>> begin

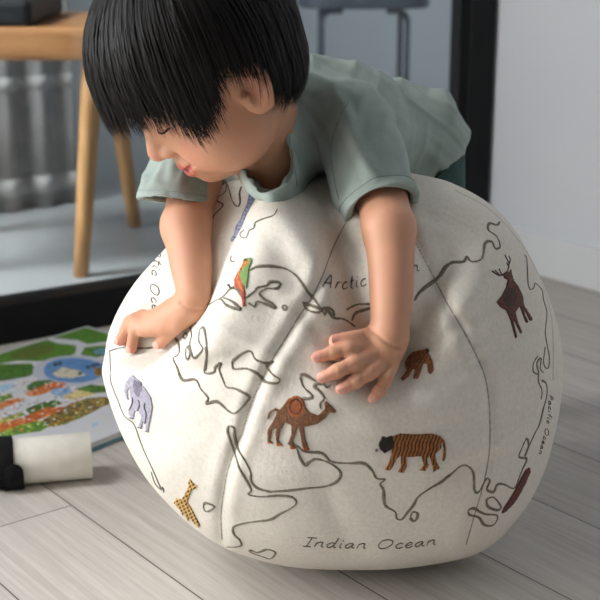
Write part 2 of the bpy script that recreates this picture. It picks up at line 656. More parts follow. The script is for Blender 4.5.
for ix, iy in ((-1, -1), (1, -1), (-1, 1), (1, 1)):
    x0 = sx + ix * .101
    y0 = sy + iy * .11
    P = [(x0 - ix * .05, y0, sz - .006)]
    for k in range(6):
        a = k / 5 * math.pi / 2
        P.append((x0 - ix * .025 + ix * .025 * math.sin(a), y0, sz - .031 + .025 * math.cos(a)))
    P.append((x0, y0, .2))
    P.append((x0 + ix * .004, y0, .002))
    mesh_obj('leg', *tube(np.array(P), .0068, 12), m_st, stool)
P = [(sx - .101, sy - .11, .13), (sx + .101, sy - .11, .13), (sx + .101, sy + .11, .13), (sx - .101, sy + .11, .13)]
mesh_obj('footrest', *join([tube(np.array([P[i], P[(i + 1) % 4]]), .006, 10) for i in range(4)]), m_st, stool)
# ------------------------------------------------------------------ the floor pouf
PC = S(335, 372, 1.294)
OUT = np.array([(102, 350), (108, 325), (118, 304), (133, 282), (150, 262), (166, 244), (186, 216), (206, 192), (230, 176), (262, 168), (300, 166), (340, 166), (380, 168), (412, 173),
                (450, 182), (490, 204), (520, 238), (545, 288), (558, 330), (562, 368), (558, 410), (547, 456), (535, 486), (520, 511), (496, 538), (470, 553), (430, 562), (390, 566),
                (345, 567), (300, 565), (262, 558), (225, 545), (192, 523), (163, 495), (142, 468), (122, 430), (109, 394), (103, 370)], float)
oc = catmull(OUT, 2.0, True)
oa = np.arctan2(372 - oc[:, 1], oc[:, 0] - 335)
orr = np.hypot(372 - oc[:, 1], oc[:, 0] - 335) * .001
od = np.argsort(oa)
oa, orr = oa[od], orr[od]
NA, NB = 560, 280
al = np.linspace(-math.pi, math.pi, NA, endpoint=False)
be = np.linspace(math.pi / 2, -math.pi / 2, NB)
Ra = np.interp(al, np.r_[oa[-1] - 2 * math.pi, oa, oa[0] + 2 * math.pi], np.r_[orr[-1], orr, orr[0]]) * .992
k = np.ones(9) / 9
Ra = np.convolve(np.r_[Ra[-4:], Ra, Ra[:4]], k, 'valid')
vd = (PC - CAM) / np.linalg.norm(PC - CAM)
uu = np.cross(RT, vd)
uu = uu if uu[2] > 0 else -uu
A, B = np.meshgrid(al, be)
RR = np.broadcast_to(Ra, A.shape)
Pp = PC + (np.cos(A) * np.cos(B) * RR)[..., None] * RT + (np.sin(A) * np.cos(B) * RR)[..., None] * uu - (np.sin(B) * .215)[..., None] * vd
Pp = Pp.reshape(-1, 3)
front = np.sin(B).ravel()
pxy = proj(Pp)
wf = sstep(-.15, .25, front)


def seg_dist(P, poly):
    """distance to a polyline, and which side (+ on its right when y points down)"""
    best = np.full(len(P), 1e9)
    side = np.zeros(len(P))
    for a, b in zip(poly[:-1], poly[1:]):
        e = b - a
        t = np.clip(((P - a) @ e) / (e @ e), 0, 1)
        q = P - a - t[:, None] * e
        d = np.hypot(q[:, 0], q[:, 1])
        c = e[0] * q[:, 1] - e[1] * q[:, 0]
        m = d < best
        best[m] = d[m]
        side[m] = np.sign(c[m])
    return best, side


def gauss(x, y, sx_, sy_=None, rot=0):
    sy_ = sy_ or sx_
    dx, dy = pxy[:, 0] - x, pxy[:, 1] - y
    c, s_ = math.cos(rot), math.sin(rot)
    u_, v_ = dx * c + dy * s_, -dx * s_ + dy * c
    return np.exp(-.5 * ((u_ / sx_) ** 2 + (v_ / sy_) ** 2))


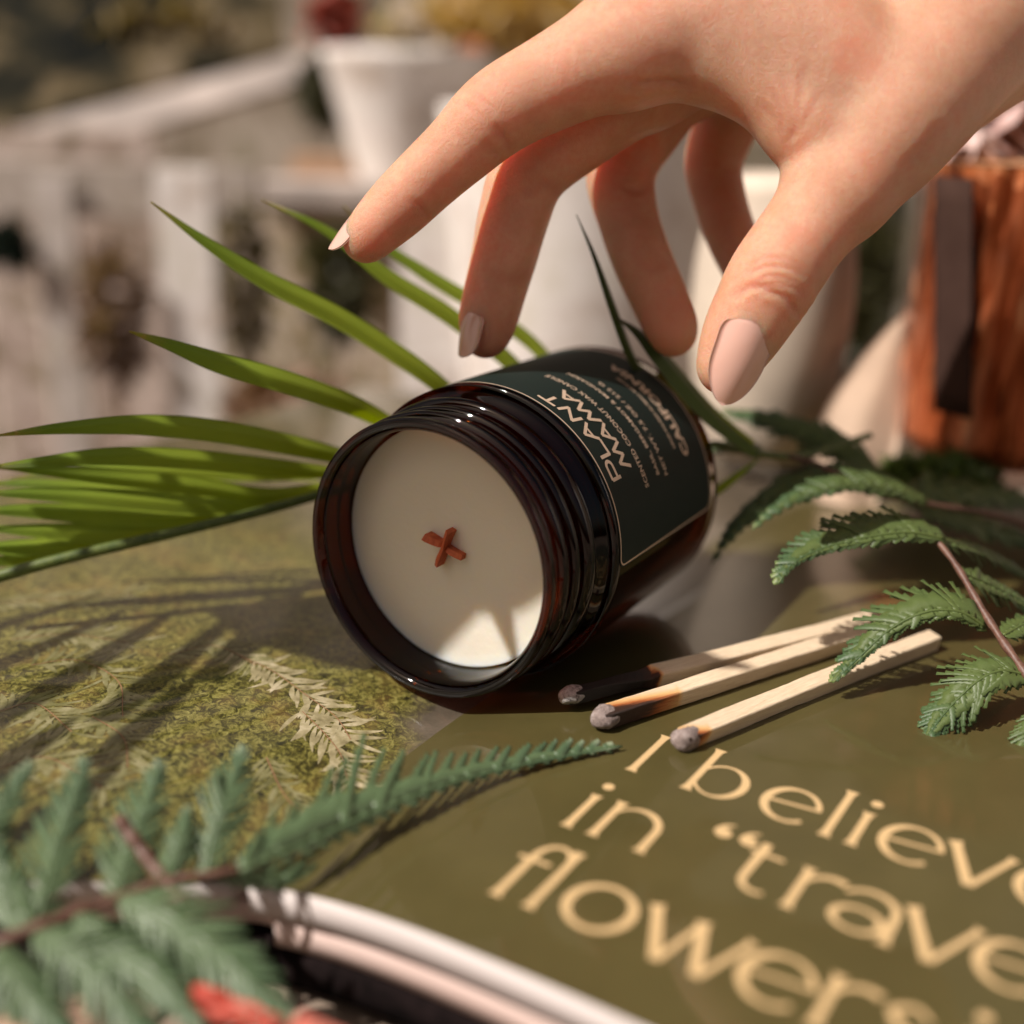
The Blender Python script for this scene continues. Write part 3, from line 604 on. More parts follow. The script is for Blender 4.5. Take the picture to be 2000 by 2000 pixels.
def match(head, tail, z0, z1, charf, label, hm, bend=0., hr=.23, seed=0, curl=0.):
    r = np.random.default_rng(seed); a = PZ(*head, z0); b = PZ(*tail, z1); n = 46; T = nrm(b-a); Sd = nrm(np.cross(T, [0, 0, 1])); Up = np.cross(Sd, T)
    t = thing('match', label, 'match', (*a[:2], page_z(a[:2]@E2, a[:2]@N2)), 'matches on the olive page')
    L = np.linalg.norm(b-a); V, att, uvm = [], [], []; ph0 = r.uniform(0, 6)
    for i in range(n):
        u = i/(n-1); c = a+(b-a)*u+Sd*bend*math.sin(math.pi*u)+Sd*curl*math.exp(-u*L/.9)*math.sin(u*L*3.2); w_ = .183*(1+.02*math.sin(2.2*u*L+ph0)+.008*r.normal()); cf = charf(u*L)
        w_ *= 1-.22*min(1, max(0, cf-.6)*3); rot = -.22+.08*math.sin(u*2+ph0)+(.25*math.sin(u*L*2.5) if cf > .7 else 0)
        for k in range(8):
            bx, by = ((1, -.86), (1, .86), (.86, 1), (-.86, 1), (-1, .86), (-1, -.86), (-.86, -1), (.86, -1))[k]; q = np.array([bx*math.cos(rot)-by*math.sin(rot), bx*math.sin(rot)+by*math.cos(rot)])*w_*(1+.010*r.normal()); V.append(c+Sd*q[0]+Up*q[1]); uvm.append((k/2., u*L)); sd = -q[0]/w_; att.append(cf+charside*sd*(-1) if (charside := (.22 if .2 < cf < .72 else 0)) else cf)
    V = np.array(V); f = grid_faces(n, 8, True)+[tuple(range(8)), tuple(reversed(range(8*n-8, 8*n)))]
    o = obj('matchstick', V, f, WOOD, t, uv=uvm, att=np.clip(att, 0, 1), smooth=True)
    o.data.polygons.foreach_set('use_smooth', [False]*len(o.data.polygons)); e = o.modifiers.new('bevel', 'BEVEL'); e.width = .02*S; e.segments = 2; e.limit_method = 'ANGLE'
    # bulb head
    V = []; nu, nv = 22, 20
    for i in range(nu):
        ph_ = math.pi*i/(nu-1)
        for j in range(nv):
            th = 2*math.pi*j/nv; rr_ = hr*math.sin(ph_)**.8*(1+.07*math.sin(3*th+seed)+.05*math.sin(5*ph_+2*th+seed)+.025*r.normal()); V.append(a+T*(.12-.30*math.cos(ph_))+Sd*rr_*math.cos(th)+Up*rr_*math.sin(th)*.95)
    obj('match_head', np.array(V), grid_faces(nu, nv, True), hm, t)
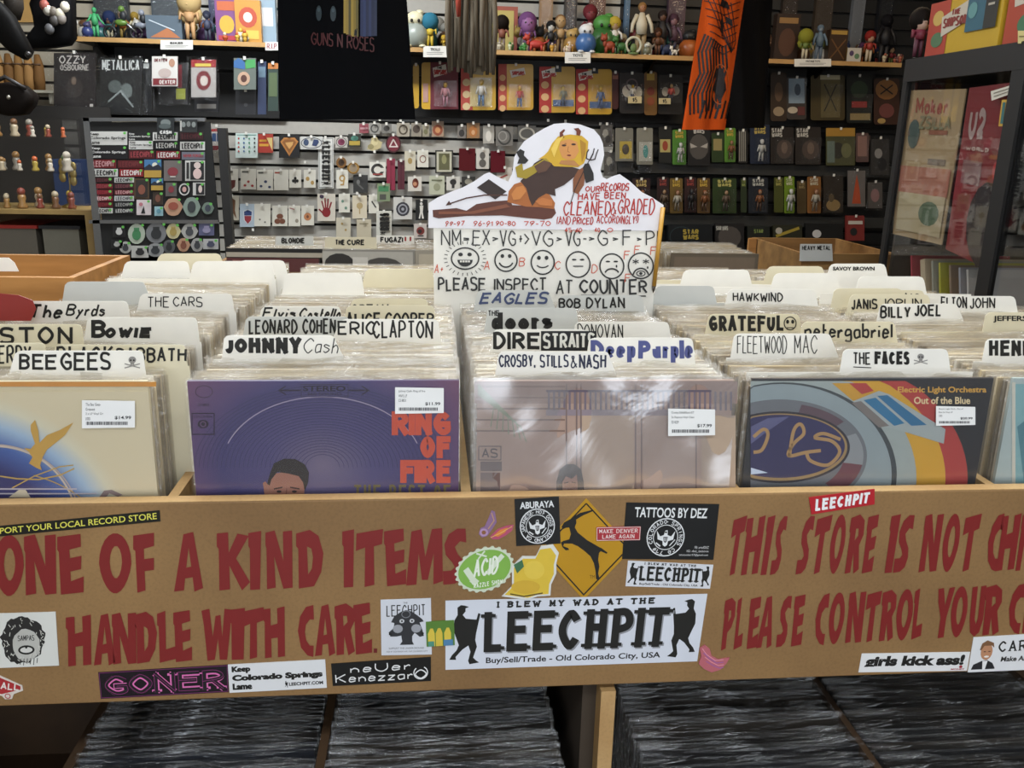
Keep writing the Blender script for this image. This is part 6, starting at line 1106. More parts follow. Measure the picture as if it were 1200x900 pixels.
carded('carded_toy', 'black pack with small white figures left of the orange shirt', (771, 88, 800, 134), YC, '17130f', [('e', 30, 42, 14, 12, 'a8a294'), ('e', 70, 40, 18, 12, '8d8478')], (4, 20, 96, 70), ('c0a070', '2a2622', 'a8443a', '2c2c3a'))
for bx in ((736, 113, 752, 121), (772, 115, 786, 122)): hang('price_card', 'cream price plate on the %s black pack' % ('left' if bx[0] < 750 else 'right'), 'price card', bx, YC-.036, 'b9aa80', [('t', '$5', 34, 20, 66, 80, 6, K)], .001, hk=False)
carded('carded_toy', 'left-end brown pack below the right shelf part', (903, 85, 922, 142), YC, '33261a', [('e', 50, 40, 26, 20, '5a4430'), ('e', 50, 80, 34, 10, '8d7a60')])
carded('carded_toy', 'pale blue pack below the white strip card', (922, 90, 945, 140), YC, '3a3430', [('r', 10, 4, 90, 62, '8496a4'), ('e', 55, 30, 16, 14, '3a4a5c'), ('e', 30, 78, 26, 8, 'b0a490'), ('r', 55, 70, 92, 90, '5a2c28')], (6, 4, 94, 64))  # pale blue panel printed on the dark card
carded('carded_toy', 'olive pack with crossed arrow marks', (950, 88, 990, 141), YC, '42381f', [('r', 30, 6, 86, 94, '5d5230'), ('l', [(40, 20), (76, 80)], 4, '2a2414'), ('l', [(76, 20), (40, 80)], 4, '2a2414'), ('r', 28, 0, 86, 10, 'a8a084')], (30, 20, 88, 92))
carded('carded_toy', 'black and green pack with small red band', (992, 88, 1022, 144), YC, '1c1e1a', [('r', 20, 55, 80, 68, '8d2c28'), ('e', 50, 30, 34, 18, '33402c'), ('r', 14, 80, 92, 94, '8d7a50')], (8, 40, 96, 94))
carded('carded_toy', 'brown pack topped with an orange crossed shield', (1024, 92, 1054, 146), YC, '3c261c', [('e', 50, 24, 44, 22, '8d6034'), ('l', [(26, 14), (74, 34)], 5, '1c1410'), ('l', [(74, 14), (26, 34)], 5, '1c1410'), ('e', 50, 70, 30, 16, '6a3a34'), ('e', 30, 92, 16, 6, 'a88a50')])
# upper left: tall bagged band figures
hang('band_pack', 'black bagged pack with jagged white gothic lettering', 'pack', (63, 62, 112, 130), 3.45, '191415', [('t', 'OZZY', 14, 5, 76, 18, 3, 'b9b5ae'), ('t', 'OSBOURNE', 16, 20, 84, 30, 2.2, 'b0aca5'), ('e', 50, 60, 20, 18, '2c2624'), ('e', 48, 48, 6, 7, '6a5a4c'), ('r', 86, 88, 94, 98, 'b9b5ae')], .01, bag=2)
hang('band_pack', 'black bagged pack with large pointed metal lettering', 'pack', (117, 68, 166, 132), 3.45, '141616', [('t', 'METALLICA', 6, 4, 94, 22, 3.4, 'b5b9b6'), ('e', 36, 52, 16, 12, '4a5250'), ('e', 64, 60, 14, 14, '5c6462'), ('l', [(20, 80), (50, 60), (80, 90)], 4, '7d8684')], .01, bag=2)
hang('toy_pack', 'black bagged pack edge right of the pointed metal lettering', 'pack', (167, 72, 178, 130), 3.5, '17191a', [('r', 10, 4, 70, 14, 'a5a9a6')], .01, bag=1)
hang('toy_pack', 'white and red pack with small portrait at top right', 'pack', (178, 66, 208, 101), 3.45, 'c0bdb8', [('t', 'DEXTER', 10, 8, 60, 18, 3, '5a1c20'), ('e', 78, 22, 12, 14, 'a07a64'), ('e', 50, 56, 26, 16, 'a89a94'), ('r', 4, 74, 96, 96, '6a1a20'), ('t', 'DEXTER', 30, 80, 90, 92, 3, 'c4c0ba')], .01)
hang('toy_pack', 'dark blister pack under the white and red pack', 'pack', (186, 74, 220, 122), 3.52, '202022', [('r', 60, 62, 92, 88, '9aa03c'), ('r', 66, 4, 80, 60, '6a2028')], .01, bag=1)
hang('toy_pack', 'bagged card with red top and white lower half', 'pack', (224, 70, 253, 114), 3.45, 'a09c98', [('r', 0, 0, 100, 20, '8d1f26'), ('r', 16, 10, 80, 18, 'c0b04a'), ('e', 50, 55, 30, 26, '6a1c22'), ('e', 52, 56, 16, 14, 'b9b0a8')], .006, bag=3)
hang('toy_pack', 'dark pack below the red-topped bagged card', 'pack', (228, 108, 256, 131), 3.55, '26262a', [('r', 10, 60, 90, 84, '8d8a86')], .01)
hang('toy_pack', 'pack with blue and green spiky header shapes', 'pack', (274, 68, 300, 105), 3.45, '5a625c', [('p', [(0, 10), (20, 0), (50, 12), (50, 36), (0, 30)], '2f5a8d'), ('p', [(50, 6), (96, 4), (98, 30), (54, 34)], '3f8a4c'), ('e', 45, 65, 28, 22, 'a88a74'), ('e', 45, 65, 14, 12, '4a2c24')], .006)
hang('toy_pack', 'dark hanging pack below the blue and green header', 'pack', (276, 106, 300, 134), 3.5, '1b1c20', [('e', 50, 60, 10, 8, '3c3c40')], .01)
hang('toy_pack', 'narrow pack with orange top at the left of the black shirt', 'pack', (314, 74, 326, 130), 3.45, '2a3a34', [('r', 0, 0, 100, 12, 'a86a34'), ('r', 10, 20, 90, 70, '4a5a3c')], .006)
hang('toy_pack', 'narrow blue pack between the dark pack and orange-topped one', 'pack', (302, 72, 312, 134), 3.5, '2a3450', [('r', 10, 10, 90, 30, '5a7080')], .006)
m = MB(); a = atY(92, 133, 3.84); b = atY(330, 46, 3.84); m.box(a.x, b.x, 3.845, 3.868, a.z, TZ-.13, pal('161616', .75, 'paint')); tag(m.build('backing_board'), 'black backing board behind the hanging packs at upper left', 'board')
m = MB(); a = atY(484, 137, 3.84); b = atY(1056, 140, 3.84); m.box(a.x, b.x, 3.845, 3.868, a.z, TZ-.13, pal('141312', .75, 'paint')); tag(m.build('backing_board'), 'black backing board behind the yellow carded toys', 'board')
# lower right: three more rows with their black ledges
for k, (yy, x0, x1) in enumerate(((196, 722, 1050), (256, 737, 1050), (300, 737, 1050))):
    a = atY(x0, yy, 3.84); b = atY(x1, yy, 3.84); z = atY(880, yy+1, 3.84).z
    m = MB(); m.box(a.x, b.x, 3.80, YW-.021, z-.035, z+.022, pal('2d2d2b', .5, 'paint')); tag(m.build('ledge'), 'black wall ledge under the %s row of hanging packs at right' % ordn(k+1), 'ledge', 'black ledges of the right wall')
def sw(col='c0a040'): return [('t', 'STAR', 22, 5, 78, 13, 5, col), ('t', 'WARS', 22, 15, 78, 23, 5, col)]
FG = [('a08060', '3a2c20', '5a4a3a', '3a3028'), ('a07a60', '6a3a20', 'a8a294', '6a6050'), ('c0c0bc', 'c0c0bc', 'b0b0ac', 'a8a8a4'), ('2a2a2c', '1c1c1e', '1c1c1e', '17171a'), ('8d6a50', '8d4a20', '7a4a28', '4a3020')]
R2 = [('clear bagged pack with yellow picture insert right of the cut-out', (721, 150, 742, 189), '6f6d62', [('r', 24, 40, 92, 92, 'b09a34'), ('e', 58, 64, 20, 16, '3a3020')], 1), ('clear bagged pack with white picture insert', (746, 150, 765, 193), '7a786c', [('r', 16, 38, 96, 90, 'a8a79c'), ('e', 56, 64, 16, 18, '4a8a84')], 1),
 ('dark card with red figure panel', (772, 149, 787, 191), '1c1c18', [('r', 10, 34, 90, 70, 'a89a60'), ('e', 50, 52, 22, 14, '8d3a24')], 0), ('bright green card with pale armoured toy', (788, 152, 804, 193), '4a7a2c', sw(), 3), ('black card with grey scowling mask print', (806, 150, 832, 194), '1c1a19', [('e', 50, 50, 44, 34, '4a4642'), ('p', [(10, 40), (44, 50), (14, 54)], 'a8a29a'), ('p', [(90, 40), (56, 50), (86, 54)], 'a8a29a'), ('t', 'WARS', 26, 2, 74, 14, 5, 'b0aca5')], 0),
 ('dark green card behind the orange shirt hem', (834, 156, 848, 190), '2a3a1c', [('r', 14, 20, 86, 60, '8d8050')], 0), ('lime green card with red lower toy', (849, 150, 862, 190), '55802c', sw(), 5), ('dark striped stack of cards seen edge on', (865, 152, 876, 191), '22201e', [('r', 10+i*20, 5, 20+i*20, 95, '8d8a80') for i in range(4)], 0), ('navy card with large yellow logo', (879, 146, 902, 192), '1c2436', sw('b09a50'), 3)]
names = lambda ds: ds+(' on the wall ledge row' if len(ds.split()) < 9 else '')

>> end

TASK DETAILS: The lines from the start of the entries above through the one containing "wf = sstep(-.15, .25, front)" are to be retyped exactly, and no others. Pictures are left out.

THE COMPLETED TASK:
Write part 2 of the bpy script that recreates this picture. It picks up at line 656. More parts follow. The script is for Blender 4.5.
for ix, iy in ((-1, -1), (1, -1), (-1, 1), (1, 1)):
    x0 = sx + ix * .101
    y0 = sy + iy * .11
    P = [(x0 - ix * .05, y0, sz - .006)]
    for k in range(6):
        a = k / 5 * math.pi / 2
        P.append((x0 - ix * .025 + ix * .025 * math.sin(a), y0, sz - .031 + .025 * math.cos(a)))
    P.append((x0, y0, .2))
    P.append((x0 + ix * .004, y0, .002))
    mesh_obj('leg', *tube(np.array(P), .0068, 12), m_st, stool)
P = [(sx - .101, sy - .11, .13), (sx + .101, sy - .11, .13), (sx + .101, sy + .11, .13), (sx - .101, sy + .11, .13)]
mesh_obj('footrest', *join([tube(np.array([P[i], P[(i + 1) % 4]]), .006, 10) for i in range(4)]), m_st, stool)
# ------------------------------------------------------------------ the floor pouf
PC = S(335, 372, 1.294)
OUT = np.array([(102, 350), (108, 325), (118, 304), (133, 282), (150, 262), (166, 244), (186, 216), (206, 192), (230, 176), (262, 168), (300, 166), (340, 166), (380, 168), (412, 173),
                (450, 182), (490, 204), (520, 238), (545, 288), (558, 330), (562, 368), (558, 410), (547, 456), (535, 486), (520, 511), (496, 538), (470, 553), (430, 562), (390, 566),
                (345, 567), (300, 565), (262, 558), (225, 545), (192, 523), (163, 495), (142, 468), (122, 430), (109, 394), (103, 370)], float)
oc = catmull(OUT, 2.0, True)
oa = np.arctan2(372 - oc[:, 1], oc[:, 0] - 335)
orr = np.hypot(372 - oc[:, 1], oc[:, 0] - 335) * .001
od = np.argsort(oa)
oa, orr = oa[od], orr[od]
NA, NB = 560, 280
al = np.linspace(-math.pi, math.pi, NA, endpoint=False)
be = np.linspace(math.pi / 2, -math.pi / 2, NB)
Ra = np.interp(al, np.r_[oa[-1] - 2 * math.pi, oa, oa[0] + 2 * math.pi], np.r_[orr[-1], orr, orr[0]]) * .992
k = np.ones(9) / 9
Ra = np.convolve(np.r_[Ra[-4:], Ra, Ra[:4]], k, 'valid')
vd = (PC - CAM) / np.linalg.norm(PC - CAM)
uu = np.cross(RT, vd)
uu = uu if uu[2] > 0 else -uu
A, B = np.meshgrid(al, be)
RR = np.broadcast_to(Ra, A.shape)
Pp = PC + (np.cos(A) * np.cos(B) * RR)[..., None] * RT + (np.sin(A) * np.cos(B) * RR)[..., None] * uu - (np.sin(B) * .215)[..., None] * vd
Pp = Pp.reshape(-1, 3)
front = np.sin(B).ravel()
pxy = proj(Pp)
wf = sstep(-.15, .25, front)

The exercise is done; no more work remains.